Given problem ->
Quote the data below in full, minus the images.

[Begin]

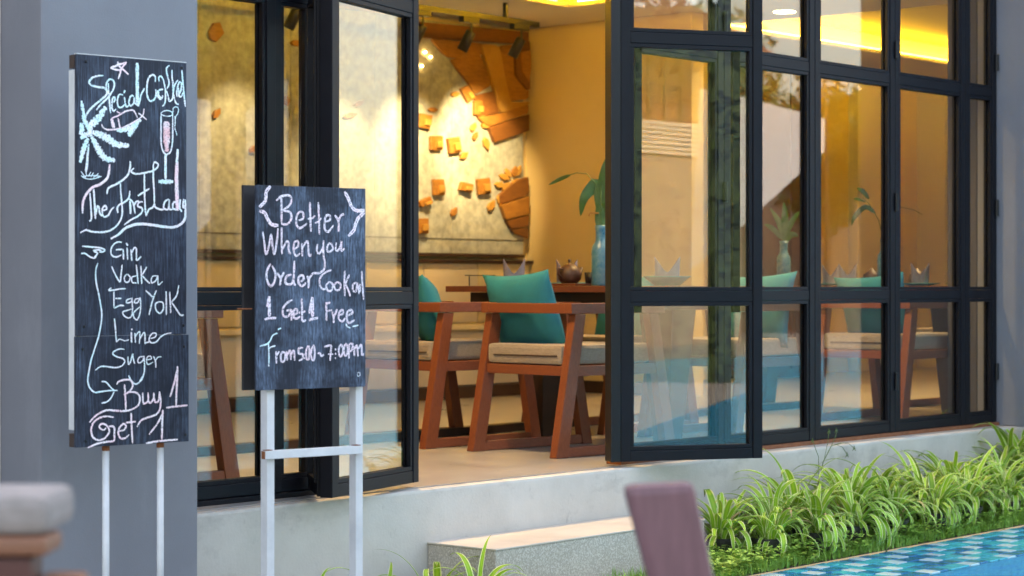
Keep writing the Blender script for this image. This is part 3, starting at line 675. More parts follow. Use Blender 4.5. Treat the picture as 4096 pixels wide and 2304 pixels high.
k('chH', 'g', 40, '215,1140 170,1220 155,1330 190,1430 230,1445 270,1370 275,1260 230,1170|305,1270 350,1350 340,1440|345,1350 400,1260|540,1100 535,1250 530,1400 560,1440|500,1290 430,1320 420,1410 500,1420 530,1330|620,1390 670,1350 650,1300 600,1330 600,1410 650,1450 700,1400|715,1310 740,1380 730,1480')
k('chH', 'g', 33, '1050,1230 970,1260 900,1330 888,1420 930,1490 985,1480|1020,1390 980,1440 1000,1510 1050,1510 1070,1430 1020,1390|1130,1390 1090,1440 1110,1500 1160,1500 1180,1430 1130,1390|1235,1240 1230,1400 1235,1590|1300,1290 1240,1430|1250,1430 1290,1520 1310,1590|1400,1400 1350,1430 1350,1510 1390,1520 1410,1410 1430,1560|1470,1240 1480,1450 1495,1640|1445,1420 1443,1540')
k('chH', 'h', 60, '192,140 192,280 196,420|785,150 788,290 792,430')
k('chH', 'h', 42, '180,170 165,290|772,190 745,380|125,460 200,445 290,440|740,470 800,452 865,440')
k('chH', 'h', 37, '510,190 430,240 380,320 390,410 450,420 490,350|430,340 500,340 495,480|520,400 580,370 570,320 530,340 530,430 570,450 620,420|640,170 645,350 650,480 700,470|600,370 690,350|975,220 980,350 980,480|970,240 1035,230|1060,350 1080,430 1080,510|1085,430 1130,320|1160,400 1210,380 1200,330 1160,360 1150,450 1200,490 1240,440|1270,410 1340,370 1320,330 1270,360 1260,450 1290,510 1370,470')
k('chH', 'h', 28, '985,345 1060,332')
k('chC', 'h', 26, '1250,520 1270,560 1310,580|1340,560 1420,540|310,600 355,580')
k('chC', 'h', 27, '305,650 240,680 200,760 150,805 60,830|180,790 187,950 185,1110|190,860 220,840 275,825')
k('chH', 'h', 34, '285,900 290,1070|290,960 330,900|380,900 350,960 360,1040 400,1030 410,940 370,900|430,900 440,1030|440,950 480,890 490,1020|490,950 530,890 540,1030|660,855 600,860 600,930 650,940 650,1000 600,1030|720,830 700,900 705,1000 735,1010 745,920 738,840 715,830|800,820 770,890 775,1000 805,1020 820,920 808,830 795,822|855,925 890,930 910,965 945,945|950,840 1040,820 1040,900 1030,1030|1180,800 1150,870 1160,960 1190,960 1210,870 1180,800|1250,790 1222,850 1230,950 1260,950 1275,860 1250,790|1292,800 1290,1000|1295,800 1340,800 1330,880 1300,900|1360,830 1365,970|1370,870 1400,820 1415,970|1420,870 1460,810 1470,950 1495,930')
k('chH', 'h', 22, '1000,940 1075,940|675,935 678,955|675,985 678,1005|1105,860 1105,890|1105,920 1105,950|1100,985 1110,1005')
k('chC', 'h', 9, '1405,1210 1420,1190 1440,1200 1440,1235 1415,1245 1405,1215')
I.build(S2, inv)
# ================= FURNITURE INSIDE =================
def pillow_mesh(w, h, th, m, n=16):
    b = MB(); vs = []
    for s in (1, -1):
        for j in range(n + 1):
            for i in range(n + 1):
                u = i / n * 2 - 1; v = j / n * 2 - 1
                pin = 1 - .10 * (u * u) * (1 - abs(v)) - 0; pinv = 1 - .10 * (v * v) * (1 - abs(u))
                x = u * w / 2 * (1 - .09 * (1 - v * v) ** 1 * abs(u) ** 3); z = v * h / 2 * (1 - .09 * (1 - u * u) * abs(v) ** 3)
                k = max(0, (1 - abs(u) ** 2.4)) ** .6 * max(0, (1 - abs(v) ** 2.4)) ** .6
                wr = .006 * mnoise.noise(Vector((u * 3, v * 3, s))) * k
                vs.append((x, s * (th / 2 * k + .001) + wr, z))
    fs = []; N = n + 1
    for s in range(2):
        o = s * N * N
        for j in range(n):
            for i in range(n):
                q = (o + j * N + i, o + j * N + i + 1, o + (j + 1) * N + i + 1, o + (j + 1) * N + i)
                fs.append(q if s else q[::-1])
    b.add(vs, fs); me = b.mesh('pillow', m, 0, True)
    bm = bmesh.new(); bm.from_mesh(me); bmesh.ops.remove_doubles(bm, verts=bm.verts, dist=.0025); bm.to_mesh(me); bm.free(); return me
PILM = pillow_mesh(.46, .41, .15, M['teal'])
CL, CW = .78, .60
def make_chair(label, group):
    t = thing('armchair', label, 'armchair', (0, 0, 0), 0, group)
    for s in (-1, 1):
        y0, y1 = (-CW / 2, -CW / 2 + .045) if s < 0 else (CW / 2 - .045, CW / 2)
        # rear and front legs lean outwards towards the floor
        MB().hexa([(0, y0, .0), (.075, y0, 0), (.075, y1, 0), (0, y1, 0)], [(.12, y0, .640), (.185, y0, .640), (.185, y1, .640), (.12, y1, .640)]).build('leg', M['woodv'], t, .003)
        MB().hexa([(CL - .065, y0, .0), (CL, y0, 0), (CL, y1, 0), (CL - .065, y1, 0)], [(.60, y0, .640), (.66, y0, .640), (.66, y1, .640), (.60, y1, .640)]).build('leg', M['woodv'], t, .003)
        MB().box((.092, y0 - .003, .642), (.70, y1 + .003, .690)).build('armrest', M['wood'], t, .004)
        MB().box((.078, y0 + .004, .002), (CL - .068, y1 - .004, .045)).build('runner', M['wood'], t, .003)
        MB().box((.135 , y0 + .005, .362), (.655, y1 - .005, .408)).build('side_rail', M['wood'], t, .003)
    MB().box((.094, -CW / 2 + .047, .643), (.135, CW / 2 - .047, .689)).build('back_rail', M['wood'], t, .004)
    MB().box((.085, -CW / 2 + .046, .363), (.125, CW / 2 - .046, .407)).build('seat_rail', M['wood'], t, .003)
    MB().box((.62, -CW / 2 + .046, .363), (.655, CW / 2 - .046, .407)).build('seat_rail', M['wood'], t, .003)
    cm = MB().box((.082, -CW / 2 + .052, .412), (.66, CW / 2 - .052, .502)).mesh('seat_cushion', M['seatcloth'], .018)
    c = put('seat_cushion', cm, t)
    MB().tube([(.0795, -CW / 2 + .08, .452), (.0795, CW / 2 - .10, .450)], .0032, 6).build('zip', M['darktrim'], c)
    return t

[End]

Solved problem ->
Keep writing the Blender script for this image. This is part 3, starting at line 675. More parts follow. Use Blender 4.5. Treat the picture as 4096 pixels wide and 2304 pixels high.
k('chH', 'g', 40, '215,1140 170,1220 155,1330 190,1430 230,1445 270,1370 275,1260 230,1170|305,1270 350,1350 340,1440|345,1350 400,1260|540,1100 535,1250 530,1400 560,1440|500,1290 430,1320 420,1410 500,1420 530,1330|620,1390 670,1350 650,1300 600,1330 600,1410 650,1450 700,1400|715,1310 740,1380 730,1480')
k('chH', 'g', 33, '1050,1230 970,1260 900,1330 888,1420 930,1490 985,1480|1020,1390 980,1440 1000,1510 1050,1510 1070,1430 1020,1390|1130,1390 1090,1440 1110,1500 1160,1500 1180,1430 1130,1390|1235,1240 1230,1400 1235,1590|1300,1290 1240,1430|1250,1430 1290,1520 1310,1590|1400,1400 1350,1430 1350,1510 1390,1520 1410,1410 1430,1560|1470,1240 1480,1450 1495,1640|1445,1420 1443,1540')
k('chH', 'h', 60, '192,140 192,280 196,420|785,150 788,290 792,430')
k('chH', 'h', 42, '180,170 165,290|772,190 745,380|125,460 200,445 290,440|740,470 800,452 865,440')
k('chH', 'h', 37, '510,190 430,240 380,320 390,410 450,420 490,350|430,340 500,340 495,480|520,400 580,370 570,320 530,340 530,430 570,450 620,420|640,170 645,350 650,480 700,470|600,370 690,350|975,220 980,350 980,480|970,240 1035,230|1060,350 1080,430 1080,510|1085,430 1130,320|1160,400 1210,380 1200,330 1160,360 1150,450 1200,490 1240,440|1270,410 1340,370 1320,330 1270,360 1260,450 1290,510 1370,470')
k('chH', 'h', 28, '985,345 1060,332')
k('chC', 'h', 26, '1250,520 1270,560 1310,580|1340,560 1420,540|310,600 355,580')
k('chC', 'h', 27, '305,650 240,680 200,760 150,805 60,830|180,790 187,950 185,1110|190,860 220,840 275,825')
k('chH', 'h', 34, '285,900 290,1070|290,960 330,900|380,900 350,960 360,1040 400,1030 410,940 370,900|430,900 440,1030|440,950 480,890 490,1020|490,950 530,890 540,1030|660,855 600,860 600,930 650,940 650,1000 600,1030|720,830 700,900 705,1000 735,1010 745,920 738,840 715,830|800,820 770,890 775,1000 805,1020 820,920 808,830 795,822|855,925 890,930 910,965 945,945|950,840 1040,820 1040,900 1030,1030|1180,800 1150,870 1160,960 1190,960 1210,870 1180,800|1250,790 1222,850 1230,950 1260,950 1275,860 1250,790|1292,800 1290,1000|1295,800 1340,800 1330,880 1300,900|1360,830 1365,970|1370,870 1400,820 1415,970|1420,870 1460,810 1470,950 1495,930')
k('chH', 'h', 22, '1000,940 1075,940|675,935 678,955|675,985 678,1005|1105,860 1105,890|1105,920 1105,950|1100,985 1110,1005')
k('chC', 'h', 9, '1405,1210 1420,1190 1440,1200 1440,1235 1415,1245 1405,1215')
I.build(S2, inv)
# ================= FURNITURE INSIDE =================
def pillow_mesh(w, h, th, m, n=16):
    b = MB(); vs = []
    for s in (1, -1):
        for j in range(n + 1):
            for i in range(n + 1):
                u = i / n * 2 - 1; v = j / n * 2 - 1
                pin = 1 - .10 * (u * u) * (1 - abs(v)) - 0; pinv = 1 - .10 * (v * v) * (1 - abs(u))
                x = u * w / 2 * (1 - .09 * (1 - v * v) ** 1 * abs(u) ** 3); z = v * h / 2 * (1 - .09 * (1 - u * u) * abs(v) ** 3)
                k = max(0, (1 - abs(u) ** 2.4)) ** .6 * max(0, (1 - abs(v) ** 2.4)) ** .6
                wr = .006 * mnoise.noise(Vector((u * 3, v * 3, s))) * k
                vs.append((x, s * (th / 2 * k + .001) + wr, z))
    fs = []; N = n + 1
    for s in range(2):
        o = s * N * N
        for j in range(n):
            for i in range(n):
                q = (o + j * N + i, o + j * N + i + 1, o + (j + 1) * N + i + 1, o + (j + 1) * N + i)
                fs.append(q if s else q[::-1])
    b.add(vs, fs); me = b.mesh('pillow', m, 0, True)
    bm = bmesh.new(); bm.from_mesh(me); bmesh.ops.remove_doubles(bm, verts=bm.verts, dist=.0025); bm.to_mesh(me); bm.free(); return me
PILM = pillow_mesh(.46, .41, .15, M['teal'])
CL, CW = .78, .60
def make_chair(label, group):
    t = thing('armchair', label, 'armchair', (0, 0, 0), 0, group)
    for s in (-1, 1):
        y0, y1 = (-CW / 2, -CW / 2 + .045) if s < 0 else (CW / 2 - .045, CW / 2)
        # rear and front legs lean outwards towards the floor
        MB().hexa([(0, y0, .0), (.075, y0, 0), (.075, y1, 0), (0, y1, 0)], [(.12, y0, .640), (.185, y0, .640), (.185, y1, .640), (.12, y1, .640)]).build('leg', M['woodv'], t, .003)
        MB().hexa([(CL - .065, y0, .0), (CL, y0, 0), (CL, y1, 0), (CL - .065, y1, 0)], [(.60, y0, .640), (.66, y0, .640), (.66, y1, .640), (.60, y1, .640)]).build('leg', M['woodv'], t, .003)
        MB().box((.092, y0 - .003, .642), (.70, y1 + .003, .690)).build('armrest', M['wood'], t, .004)
        MB().box((.078, y0 + .004, .002), (CL - .068, y1 - .004, .045)).build('runner', M['wood'], t, .003)
        MB().box((.135 , y0 + .005, .362), (.655, y1 - .005, .408)).build('side_rail', M['wood'], t, .003)
    MB().box((.094, -CW / 2 + .047, .643), (.135, CW / 2 - .047, .689)).build('back_rail', M['wood'], t, .004)
    MB().box((.085, -CW / 2 + .046, .363), (.125, CW / 2 - .046, .407)).build('seat_rail', M['wood'], t, .003)
    MB().box((.62, -CW / 2 + .046, .363), (.655, CW / 2 - .046, .407)).build('seat_rail', M['wood'], t, .003)
    cm = MB().box((.082, -CW / 2 + .052, .412), (.66, CW / 2 - .052, .502)).mesh('seat_cushion', M['seatcloth'], .018)
    c = put('seat_cushion', cm, t)
    MB().tube([(.0795, -CW / 2 + .08, .452), (.0795, CW / 2 - .10, .450)], .0032, 6).build('zip', M['darktrim'], c)
    return t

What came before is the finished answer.